Zgodnie z Kodeksem wyborczym, sąd okręgowy rozpoznaje wniosek złożony w trybie wyborczym w ciągu 24 godzin. W ciągu następnych 24 godzin strony mają czas na złożenie zażalenia do sądu apelacyjnego, który rozpoznaje je w ciągu 24 godzin. Od postanowienia sądu II instancji nie przysługuje skarga kasacyjna i podlega ono natychmiastowemu wykonaniu.
Jak poinformował pełnomocnik sztabu Andrzeja Dudy, komitet będzie się odwoływał od orzeczenia sądu.

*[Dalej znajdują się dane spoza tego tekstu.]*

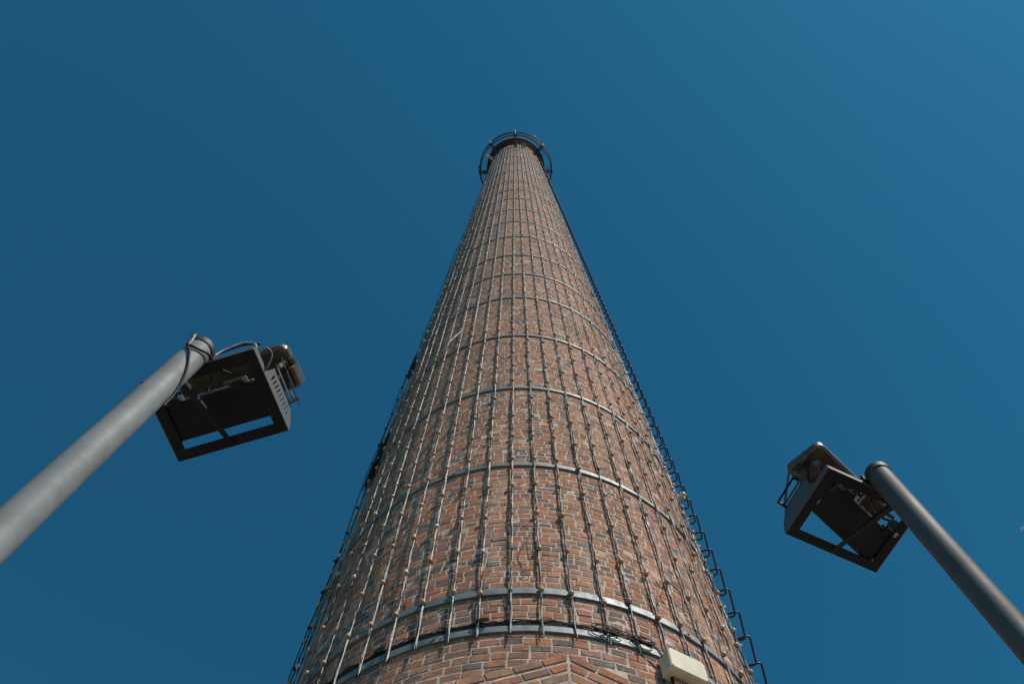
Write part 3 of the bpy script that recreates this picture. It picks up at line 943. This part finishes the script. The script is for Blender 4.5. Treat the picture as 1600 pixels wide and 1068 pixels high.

Oczywiście jako sztab kandydata na prezydenta Andrzeja Dudy składamy odwołanie od orzeczenia, z którym się kompletnie nie zgadzamy - zapowiedział Krzysztof Sobolewski w rozmowie z PAP.
Stwierdzenie Rafała Trzaskowskiego, że dzisiaj w Polsce straciło pracę milion osób jest tak samo prawdziwe, jak stwierdzenie, że w dniu kiedy ministrem w rządzie PO-PSL został Rafał Trzaskowski pracę straciło ponad 2 mln Polaków - stwierdził polityk PiS.